The Seed Woman by author Petra Durst-Benning is a saga based on the seed traders of 1859 Switzerland ...

The Seed Woman by author Petra Durst-Benning is a historical fiction based on the seed traders of Switzerland in 1849. It opens with the scene of Friedhelm Schwarz, a seed trader after he has won big at a game of cards in a tavern. He knows it is time to start home to his village of Gonningen located at the foot of the Swabian Mountains in Switzerland. Friedhelm has a wife and daughter at home hoping he will be home before Christmas. Seraphine is his beautiful daughter who is very talented with her paints, dreamy prose, and her needle. She is preparing for her upcoming wedding to Helmut Kerner, a son of one of the richest men in the village. She often talks to her Star Fairy and makes up fanciful stories of how she came to be living with such a poor family. Her mother Ilse is disillusioned with Friedhelm and his gambling and drinking away the profits of their work.

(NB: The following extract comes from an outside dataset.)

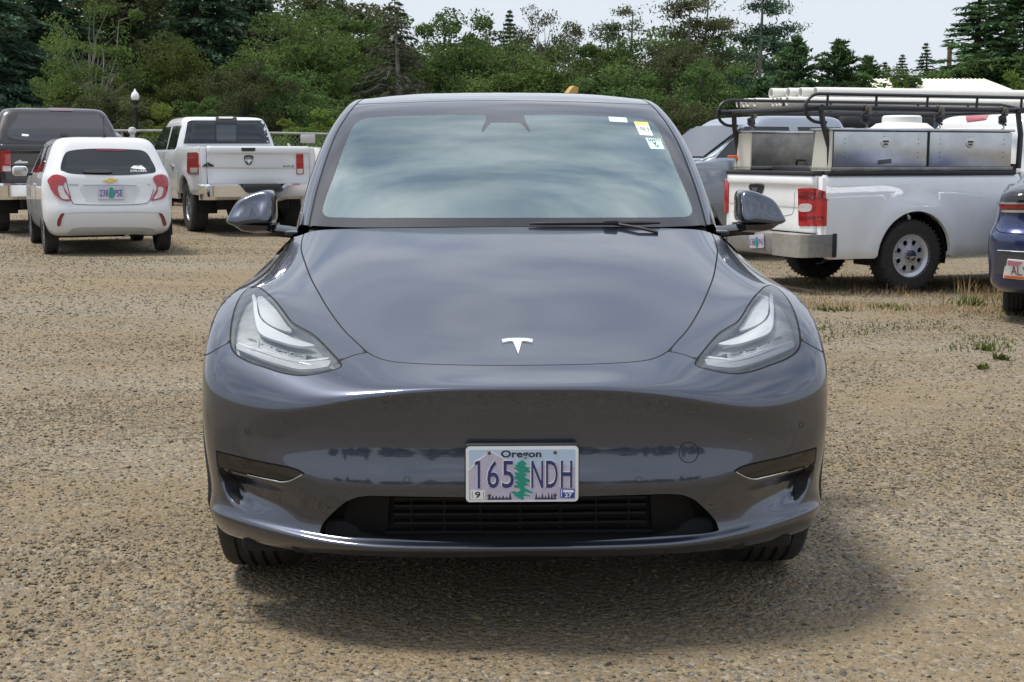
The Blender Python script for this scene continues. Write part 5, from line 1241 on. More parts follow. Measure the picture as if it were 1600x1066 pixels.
wp.patch([(386, 246), (388.5, 244.6), (391, 246), (391.4, 250), (389.6, 256), (387.4, 256), (385.6, 250)], 'emblem_head', CHROME, .018, .008, parent=eb, step=1.5)
for s_ in (-1, 1): wp.patch([(388.5+s_*2.6, 245.5), (388.5+s_*5.2, 246), (388.5+s_*5.6, 250), (388.5+s_*3.8, 253), (388.5+s_*3.2, 251), (388.5+s_*4.2, 249)], 'emblem_horn', CHROME, .018, .008, parent=eb, step=1.5)
wp.patch([(315.5, 260.5), (319, 257), (323, 255.5), (325.5, 253.3), (328.5, 256), (334, 258), (334, 260.5)], 'badge', DARKMETAL, .012, .01, step=1.5, smooth=False)
wp.glyphs('4X4', (441, 261), (459, 261), 2.6, 'badge', DARKMETAL, .012)
seam(wp, [(313, 262.5), (380, 263), (460, 264)], 'tailgate_crease_shade', mat('white_shadowline', (.40, .41, .42), .5), .004, .001)  # shade of the tailgate crease, put in as a grey line
for sd in (-1, 1):
    mm = MB().box((sd*1.27, 4.35, 1.36), (.26, .12, .30), .04, 3).build('wing_mirror', BLACK, wp.root); MB().box((sd*1.27, 4.285, 1.36), (.21, .006, .25), .003).build('mirror_glass', STEEL, mm); MB().box((sd*1.06, 4.37, 1.30), (.26, .06, .09), .02).build('mirror_arm', BLACK, mm)
MB().tube([(0, -.05, .52), (0, .5, .52)], .04, 8).build('tow_receiver', UNDER, wp.root)
# dark pickup with a canopy
dp = Veh('pickup_truck', 'dark grey pickup with a matching bed canopy, half cut by the left edge', 'pickup truck', (0, 0, 0), HR)
set_root(dp, -7.62, 22.7, 1.25, HR)
pickup(dp, DARKGREY, rail=1.40, belt=1.32, roof=1.93, wr=.42, tg_bot=.80)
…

The next scene opens with Hannah, a traveler from Nuremberg who has come to the village of Gonningen to find Helmut Kerner. She must find him and let him know he is the father of her unborn child. When she checks in to The Sun to stay for a few nights while she seeks for Helmut, she hears talk of Helmut Kerners soon marriage to Seraphine in three weeks. Hannah panics and resolves to find and convince Helmut to marry her as soon as possible.

The saga of these hard-working people and their daily lives is filled with emotional turbulence. The conflicts of Hannah and Seraphine is like a strange tug-of-war over the affections of Helmut. The reader will hurt for the other Kerner brother, Valentin as he is so ill treated by Seraphine.
There is a lot of emotional day-to-day interaction in this story which is all very good. For me the ending only hinted at closure. It was a bit disappointing because it did not clearly resolve an integral decision between Valentin and Seraphine, and Margarita.